Exercise: Print all of the lines exactly. Any picture among them stays out.

Information shown:

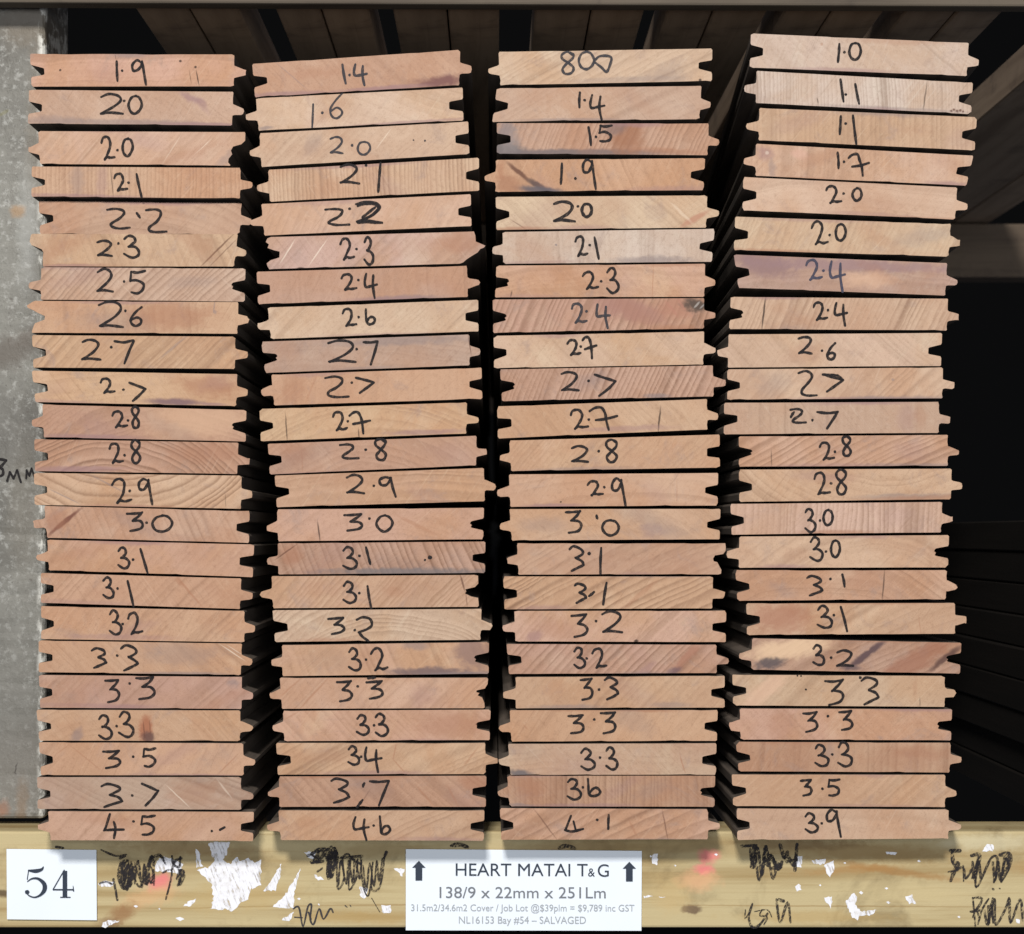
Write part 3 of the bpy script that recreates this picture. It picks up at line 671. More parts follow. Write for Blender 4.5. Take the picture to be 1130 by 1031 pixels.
B(4, 3, '1.1', 'L', (837.7, 119.4, 1077.8, 129.6, 1075.3, 166.4, 836.5, 155.2), 'yellow', 'v', .65, 6.5, '1 927.7 128.4 926.5 148.5|. 933 136.8|1 941 127.8 944.8 160', 'yellow barred', [stain(1060, 155, 16, 12, 0, PUR, .2)], skew=.06)
B(4, 4, '1.7', 'L', (834, 159, 1073.8, 172.2, 1066, 205.4, 833, 194.5), 'pale', 'v', .2, 8, '1 924 168.7 925 186.3|. 931 179|X 936.4 170.8 958.7 194.4', 'swirl marked pale', [stain(843, 170, 9, 7, 30, PUR, .55), spot(846, 169, 2.0, WHT, .3), stain(852, 186, 4, 10, 0, GRY, .45), stain(882, 170, 10, 5, 20, srgb(190, 150, 134), .5)], skew=.05)
B(4, 5, '2.0', 'R', (820, 195.7, 1056, 207.3, 1053.7, 242.7, 819, 232.6), 'pale', 'h', .08, 9, '2 911.6 205.8 928 224.4|. 930.5 214|0 940.4 208 950.4 222', 'plain blush', [], skew=.04)
B(4, 6, '2.0', 'R', (811.3, 239.2, 1049.5, 247.2, 1047, 283.5, 809.7, 276.3), 'cream', 's', .3, 7, '2 895.6 244.9 913 269.7|. 915.3 259.6|0 922 247.4 933 266', 'cream combed', [], skew=.03)
B(4, 7, '2.4', 'R', (810.5, 280.2, 1046.7, 289.7, 1044.4, 325.7, 815.5, 317.2), 'mauve', 'h', .35, 9, '2 890.6 286.5 908 308|. 909.5 298|4 916.3 287.8 933.3 321', 'mauve rippled', [stain(842, 291, 34, 12, 15, srgb(128, 102, 102), .8), stain(940, 292, 110, 6, 2, srgb(134, 108, 110), .7), stain(960, 308, 30, 8, 0, srgb(212, 174, 144), .4)], ink='b', dy=.003, skew=.03)
B(4, 8, '2.4', 'R', (806.6, 327.6, 1046.4, 329.6, 1045.2, 364.8, 804.7, 363.2), 'pale', 's', .6, 6, '2 897.7 333.6 913 353|. 913.8 342.3|4 921 334.6 935 359', 'hair split pale', [crack(845, 328, 841, 363, 1.0, .85)], skew=.02)
B(4, 9, '2.6', 'L', (804, 369, 1039.9, 367.4, 1038.6, 404, 803.2, 405.8), 'cream', '\\', .18, 7, 'Q 881.6 371.7 896 390|. 907.3 387|6 912.3 378.5 922.5 397', 'clean buff', [], w=3.2, skew=.01)
B(4, 10, '27', 'R', (802.4, 407.8, 1040.2, 405.6, 1039.9, 439.8, 802.4, 441.5), 'pale', '/', .4, 9, 'Z 880.7 410 901.4 436.8|G 907.6 413.5 930.2 432.7|- 907.6 413.5 924 414.5|- 924 414.5 929.5 419.5', 'dotless inked pale', [spot(985, 419, 1.6, GRY, .5), stain(960, 440, 80, 1.6, 0, PUR, .5)], length=2.7)
B(4, 11, '2.7', 'R', (799, 444.7, 1036.3, 443.6, 1035.9, 478, 798.5, 479.6), 'grey', 'v', .2, 9, 'Z 872.3 451.8 889.3 466.6|- 872.5 460.5 876 455|. 896.3 463.8|7 901.8 454.2 925 472.5', 'patchy mauve', [stain(1000, 462, 10, 14, 0, PUR, .3), stain(1016, 462, 6, 14, 0, BRN, .3)])
B(4, 12, '2.8', 'R', (815.2, 481.8, 1045.8, 480, 1046, 514.3, 815.2, 515.2), 'tan', '7', .75, 7, '2 904.5 488.5 920 507.4|. 921.2 498.7|8 928 481.5 940 503.4', 'rayed tan', [crack(851, 497, 851.5, 515, .7, .5)])
B(4, 13, '2.8', 'R', (815.5, 518.2, 1050.6, 517.2, 1049.5, 551.2, 816, 554), 'sand', 'u', .4, 9, '2 898.6 522 916 545.8|. 917.2 533.4|8 921 518.6 935.5 545.8', 'sagging ringed sand', [stain(1000, 548, 50, 3, -1, GRY, .5)])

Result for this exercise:
Write part 3 of the bpy script that recreates this picture. It picks up at line 671. More parts follow. Write for Blender 4.5. Take the picture to be 1130 by 1031 pixels.
B(4, 3, '1.1', 'L', (837.7, 119.4, 1077.8, 129.6, 1075.3, 166.4, 836.5, 155.2), 'yellow', 'v', .65, 6.5, '1 927.7 128.4 926.5 148.5|. 933 136.8|1 941 127.8 944.8 160', 'yellow barred', [stain(1060, 155, 16, 12, 0, PUR, .2)], skew=.06)
B(4, 4, '1.7', 'L', (834, 159, 1073.8, 172.2, 1066, 205.4, 833, 194.5), 'pale', 'v', .2, 8, '1 924 168.7 925 186.3|. 931 179|X 936.4 170.8 958.7 194.4', 'swirl marked pale', [stain(843, 170, 9, 7, 30, PUR, .55), spot(846, 169, 2.0, WHT, .3), stain(852, 186, 4, 10, 0, GRY, .45), stain(882, 170, 10, 5, 20, srgb(190, 150, 134), .5)], skew=.05)
B(4, 5, '2.0', 'R', (820, 195.7, 1056, 207.3, 1053.7, 242.7, 819, 232.6), 'pale', 'h', .08, 9, '2 911.6 205.8 928 224.4|. 930.5 214|0 940.4 208 950.4 222', 'plain blush', [], skew=.04)
B(4, 6, '2.0', 'R', (811.3, 239.2, 1049.5, 247.2, 1047, 283.5, 809.7, 276.3), 'cream', 's', .3, 7, '2 895.6 244.9 913 269.7|. 915.3 259.6|0 922 247.4 933 266', 'cream combed', [], skew=.03)
B(4, 7, '2.4', 'R', (810.5, 280.2, 1046.7, 289.7, 1044.4, 325.7, 815.5, 317.2), 'mauve', 'h', .35, 9, '2 890.6 286.5 908 308|. 909.5 298|4 916.3 287.8 933.3 321', 'mauve rippled', [stain(842, 291, 34, 12, 15, srgb(128, 102, 102), .8), stain(940, 292, 110, 6, 2, srgb(134, 108, 110), .7), stain(960, 308, 30, 8, 0, srgb(212, 174, 144), .4)], ink='b', dy=.003, skew=.03)
B(4, 8, '2.4', 'R', (806.6, 327.6, 1046.4, 329.6, 1045.2, 364.8, 804.7, 363.2), 'pale', 's', .6, 6, '2 897.7 333.6 913 353|. 913.8 342.3|4 921 334.6 935 359', 'hair split pale', [crack(845, 328, 841, 363, 1.0, .85)], skew=.02)
B(4, 9, '2.6', 'L', (804, 369, 1039.9, 367.4, 1038.6, 404, 803.2, 405.8), 'cream', '\\', .18, 7, 'Q 881.6 371.7 896 390|. 907.3 387|6 912.3 378.5 922.5 397', 'clean buff', [], w=3.2, skew=.01)
B(4, 10, '27', 'R', (802.4, 407.8, 1040.2, 405.6, 1039.9, 439.8, 802.4, 441.5), 'pale', '/', .4, 9, 'Z 880.7 410 901.4 436.8|G 907.6 413.5 930.2 432.7|- 907.6 413.5 924 414.5|- 924 414.5 929.5 419.5', 'dotless inked pale', [spot(985, 419, 1.6, GRY, .5), stain(960, 440, 80, 1.6, 0, PUR, .5)], length=2.7)
B(4, 11, '2.7', 'R', (799, 444.7, 1036.3, 443.6, 1035.9, 478, 798.5, 479.6), 'grey', 'v', .2, 9, 'Z 872.3 451.8 889.3 466.6|- 872.5 460.5 876 455|. 896.3 463.8|7 901.8 454.2 925 472.5', 'patchy mauve', [stain(1000, 462, 10, 14, 0, PUR, .3), stain(1016, 462, 6, 14, 0, BRN, .3)])
B(4, 12, '2.8', 'R', (815.2, 481.8, 1045.8, 480, 1046, 514.3, 815.2, 515.2), 'tan', '7', .75, 7, '2 904.5 488.5 920 507.4|. 921.2 498.7|8 928 481.5 940 503.4', 'rayed tan', [crack(851, 497, 851.5, 515, .7, .5)])
B(4, 13, '2.8', 'R', (815.5, 518.2, 1050.6, 517.2, 1049.5, 551.2, 816, 554), 'sand', 'u', .4, 9, '2 898.6 522 916 545.8|. 917.2 533.4|8 921 518.6 935.5 545.8', 'sagging ringed sand', [stain(1000, 548, 50, 3, -1, GRY, .5)])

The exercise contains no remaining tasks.